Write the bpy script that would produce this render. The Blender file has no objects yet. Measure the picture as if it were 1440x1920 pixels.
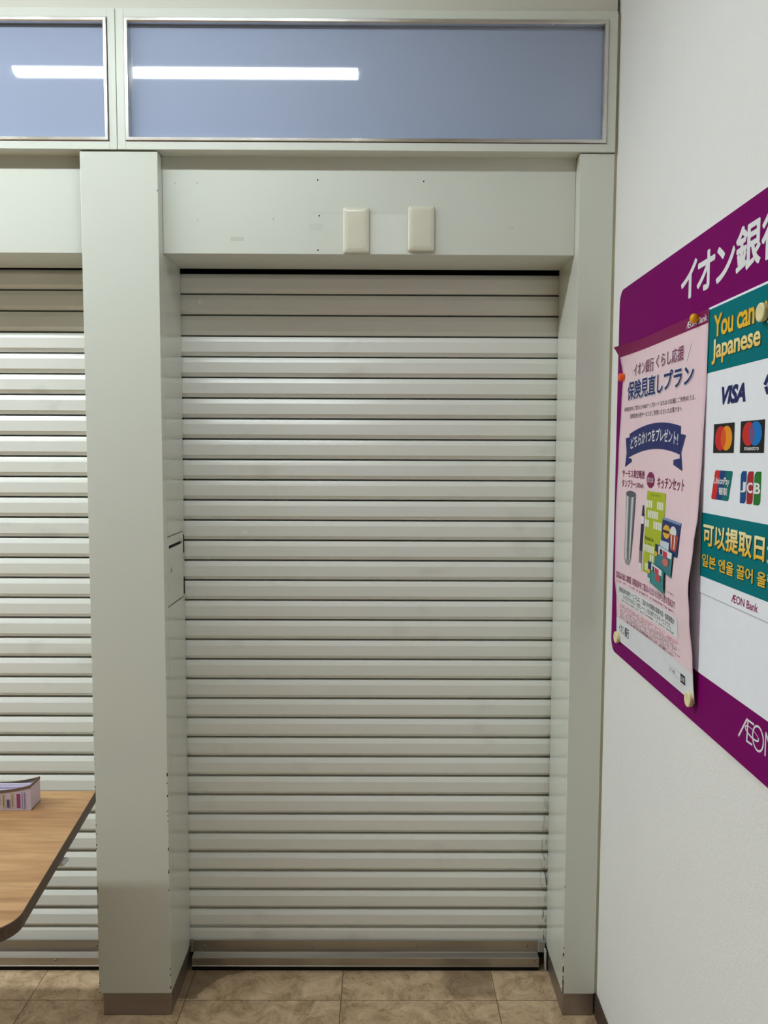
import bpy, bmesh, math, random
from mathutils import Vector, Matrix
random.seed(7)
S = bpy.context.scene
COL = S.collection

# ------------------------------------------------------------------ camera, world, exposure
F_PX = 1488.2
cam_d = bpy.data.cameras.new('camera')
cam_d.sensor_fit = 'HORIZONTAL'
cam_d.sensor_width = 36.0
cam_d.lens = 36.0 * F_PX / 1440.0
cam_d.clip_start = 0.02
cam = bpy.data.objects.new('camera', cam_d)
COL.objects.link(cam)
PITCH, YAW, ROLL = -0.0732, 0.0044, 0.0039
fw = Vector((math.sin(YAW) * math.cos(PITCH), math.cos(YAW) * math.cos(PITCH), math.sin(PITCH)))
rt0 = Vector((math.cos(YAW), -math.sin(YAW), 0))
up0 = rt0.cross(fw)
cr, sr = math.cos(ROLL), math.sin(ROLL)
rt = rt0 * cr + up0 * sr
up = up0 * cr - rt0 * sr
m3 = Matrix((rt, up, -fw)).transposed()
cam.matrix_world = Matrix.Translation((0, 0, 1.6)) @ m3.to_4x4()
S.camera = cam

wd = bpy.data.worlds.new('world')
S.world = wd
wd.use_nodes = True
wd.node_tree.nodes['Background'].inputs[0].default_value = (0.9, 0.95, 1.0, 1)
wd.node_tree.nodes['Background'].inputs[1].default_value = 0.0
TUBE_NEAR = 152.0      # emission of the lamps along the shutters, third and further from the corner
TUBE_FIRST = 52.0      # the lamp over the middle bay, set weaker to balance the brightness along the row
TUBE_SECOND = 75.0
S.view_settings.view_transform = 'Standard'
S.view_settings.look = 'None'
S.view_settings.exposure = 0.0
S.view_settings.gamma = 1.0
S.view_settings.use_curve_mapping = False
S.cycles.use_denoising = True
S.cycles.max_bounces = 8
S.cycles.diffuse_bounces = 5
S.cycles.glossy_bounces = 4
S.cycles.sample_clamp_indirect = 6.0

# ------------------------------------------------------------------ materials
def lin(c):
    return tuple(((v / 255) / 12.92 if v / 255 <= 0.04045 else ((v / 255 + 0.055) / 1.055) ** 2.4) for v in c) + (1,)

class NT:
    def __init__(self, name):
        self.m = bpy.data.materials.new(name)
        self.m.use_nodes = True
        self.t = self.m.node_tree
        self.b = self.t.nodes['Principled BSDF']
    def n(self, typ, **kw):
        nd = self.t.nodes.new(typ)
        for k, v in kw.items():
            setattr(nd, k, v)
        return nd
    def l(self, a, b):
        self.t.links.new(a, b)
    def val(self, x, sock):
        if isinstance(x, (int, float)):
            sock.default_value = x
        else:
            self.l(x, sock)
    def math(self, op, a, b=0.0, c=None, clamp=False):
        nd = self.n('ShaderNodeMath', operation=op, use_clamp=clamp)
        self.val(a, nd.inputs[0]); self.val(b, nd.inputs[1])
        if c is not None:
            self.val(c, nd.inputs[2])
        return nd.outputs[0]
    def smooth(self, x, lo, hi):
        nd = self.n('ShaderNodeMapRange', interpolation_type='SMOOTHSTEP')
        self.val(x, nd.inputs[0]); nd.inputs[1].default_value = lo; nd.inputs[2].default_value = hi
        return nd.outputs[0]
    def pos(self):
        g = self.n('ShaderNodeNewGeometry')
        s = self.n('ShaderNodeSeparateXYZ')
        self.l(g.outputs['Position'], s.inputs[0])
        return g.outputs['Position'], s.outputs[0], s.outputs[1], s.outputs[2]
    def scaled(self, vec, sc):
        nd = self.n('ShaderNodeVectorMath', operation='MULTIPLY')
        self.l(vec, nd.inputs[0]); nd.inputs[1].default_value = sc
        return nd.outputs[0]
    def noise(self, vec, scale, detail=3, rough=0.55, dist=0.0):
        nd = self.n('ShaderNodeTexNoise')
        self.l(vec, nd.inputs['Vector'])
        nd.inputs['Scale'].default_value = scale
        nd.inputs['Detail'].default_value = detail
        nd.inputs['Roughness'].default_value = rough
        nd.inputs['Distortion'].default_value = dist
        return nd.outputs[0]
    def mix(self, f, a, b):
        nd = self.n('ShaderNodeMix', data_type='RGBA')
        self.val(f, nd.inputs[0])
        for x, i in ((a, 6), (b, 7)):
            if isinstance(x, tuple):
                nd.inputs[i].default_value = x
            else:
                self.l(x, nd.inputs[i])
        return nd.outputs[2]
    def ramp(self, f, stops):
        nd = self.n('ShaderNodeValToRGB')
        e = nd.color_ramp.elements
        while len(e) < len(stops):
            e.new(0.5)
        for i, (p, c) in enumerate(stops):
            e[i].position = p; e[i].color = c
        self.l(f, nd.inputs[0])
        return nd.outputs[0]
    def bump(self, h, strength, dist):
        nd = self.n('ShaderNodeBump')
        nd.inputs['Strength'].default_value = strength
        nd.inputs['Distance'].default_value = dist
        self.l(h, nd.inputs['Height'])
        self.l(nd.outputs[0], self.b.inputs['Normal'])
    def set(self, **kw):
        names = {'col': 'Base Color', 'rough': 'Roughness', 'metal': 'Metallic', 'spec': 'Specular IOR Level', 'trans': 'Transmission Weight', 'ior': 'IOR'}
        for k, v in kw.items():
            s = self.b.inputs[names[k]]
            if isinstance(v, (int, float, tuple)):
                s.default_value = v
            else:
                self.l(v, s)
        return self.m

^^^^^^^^

Aim of the exercise ▸ Copy each line exactly, and leave the pictures out of your copy.

Result below ▸
Write the bpy script that would produce this render. The Blender file has no objects yet. Measure the picture as if it were 1440x1920 pixels.
import bpy, bmesh, math, random
from mathutils import Vector, Matrix
random.seed(7)
S = bpy.context.scene
COL = S.collection

# ------------------------------------------------------------------ camera, world, exposure
F_PX = 1488.2
cam_d = bpy.data.cameras.new('camera')
cam_d.sensor_fit = 'HORIZONTAL'
cam_d.sensor_width = 36.0
cam_d.lens = 36.0 * F_PX / 1440.0
cam_d.clip_start = 0.02
cam = bpy.data.objects.new('camera', cam_d)
COL.objects.link(cam)
PITCH, YAW, ROLL = -0.0732, 0.0044, 0.0039
fw = Vector((math.sin(YAW) * math.cos(PITCH), math.cos(YAW) * math.cos(PITCH), math.sin(PITCH)))
rt0 = Vector((math.cos(YAW), -math.sin(YAW), 0))
up0 = rt0.cross(fw)
cr, sr = math.cos(ROLL), math.sin(ROLL)
rt = rt0 * cr + up0 * sr
up = up0 * cr - rt0 * sr
m3 = Matrix((rt, up, -fw)).transposed()
cam.matrix_world = Matrix.Translation((0, 0, 1.6)) @ m3.to_4x4()
S.camera = cam

wd = bpy.data.worlds.new('world')
S.world = wd
wd.use_nodes = True
wd.node_tree.nodes['Background'].inputs[0].default_value = (0.9, 0.95, 1.0, 1)
wd.node_tree.nodes['Background'].inputs[1].default_value = 0.0
TUBE_NEAR = 152.0      # emission of the lamps along the shutters, third and further from the corner
TUBE_FIRST = 52.0      # the lamp over the middle bay, set weaker to balance the brightness along the row
TUBE_SECOND = 75.0
S.view_settings.view_transform = 'Standard'
S.view_settings.look = 'None'
S.view_settings.exposure = 0.0
S.view_settings.gamma = 1.0
S.view_settings.use_curve_mapping = False
S.cycles.use_denoising = True
S.cycles.max_bounces = 8
S.cycles.diffuse_bounces = 5
S.cycles.glossy_bounces = 4
S.cycles.sample_clamp_indirect = 6.0

# ------------------------------------------------------------------ materials
def lin(c):
    return tuple(((v / 255) / 12.92 if v / 255 <= 0.04045 else ((v / 255 + 0.055) / 1.055) ** 2.4) for v in c) + (1,)

class NT:
    def __init__(self, name):
        self.m = bpy.data.materials.new(name)
        self.m.use_nodes = True
        self.t = self.m.node_tree
        self.b = self.t.nodes['Principled BSDF']
    def n(self, typ, **kw):
        nd = self.t.nodes.new(typ)
        for k, v in kw.items():
            setattr(nd, k, v)
        return nd
    def l(self, a, b):
        self.t.links.new(a, b)
    def val(self, x, sock):
        if isinstance(x, (int, float)):
            sock.default_value = x
        else:
            self.l(x, sock)
    def math(self, op, a, b=0.0, c=None, clamp=False):
        nd = self.n('ShaderNodeMath', operation=op, use_clamp=clamp)
        self.val(a, nd.inputs[0]); self.val(b, nd.inputs[1])
        if c is not None:
            self.val(c, nd.inputs[2])
        return nd.outputs[0]
    def smooth(self, x, lo, hi):
        nd = self.n('ShaderNodeMapRange', interpolation_type='SMOOTHSTEP')
        self.val(x, nd.inputs[0]); nd.inputs[1].default_value = lo; nd.inputs[2].default_value = hi
        return nd.outputs[0]
    def pos(self):
        g = self.n('ShaderNodeNewGeometry')
        s = self.n('ShaderNodeSeparateXYZ')
        self.l(g.outputs['Position'], s.inputs[0])
        return g.outputs['Position'], s.outputs[0], s.outputs[1], s.outputs[2]
    def scaled(self, vec, sc):
        nd = self.n('ShaderNodeVectorMath', operation='MULTIPLY')
        self.l(vec, nd.inputs[0]); nd.inputs[1].default_value = sc
        return nd.outputs[0]
    def noise(self, vec, scale, detail=3, rough=0.55, dist=0.0):
        nd = self.n('ShaderNodeTexNoise')
        self.l(vec, nd.inputs['Vector'])
        nd.inputs['Scale'].default_value = scale
        nd.inputs['Detail'].default_value = detail
        nd.inputs['Roughness'].default_value = rough
        nd.inputs['Distortion'].default_value = dist
        return nd.outputs[0]
    def mix(self, f, a, b):
        nd = self.n('ShaderNodeMix', data_type='RGBA')
        self.val(f, nd.inputs[0])
        for x, i in ((a, 6), (b, 7)):
            if isinstance(x, tuple):
                nd.inputs[i].default_value = x
            else:
                self.l(x, nd.inputs[i])
        return nd.outputs[2]
    def ramp(self, f, stops):
        nd = self.n('ShaderNodeValToRGB')
        e = nd.color_ramp.elements
        while len(e) < len(stops):
            e.new(0.5)
        for i, (p, c) in enumerate(stops):
            e[i].position = p; e[i].color = c
        self.l(f, nd.inputs[0])
        return nd.outputs[0]
    def bump(self, h, strength, dist):
        nd = self.n('ShaderNodeBump')
        nd.inputs['Strength'].default_value = strength
        nd.inputs['Distance'].default_value = dist
        self.l(h, nd.inputs['Height'])
        self.l(nd.outputs[0], self.b.inputs['Normal'])
    def set(self, **kw):
        names = {'col': 'Base Color', 'rough': 'Roughness', 'metal': 'Metallic', 'spec': 'Specular IOR Level', 'trans': 'Transmission Weight', 'ior': 'IOR'}
        for k, v in kw.items():
            s = self.b.inputs[names[k]]
            if isinstance(v, (int, float, tuple)):
                s.default_value = v
            else:
                self.l(v, s)
        return self.m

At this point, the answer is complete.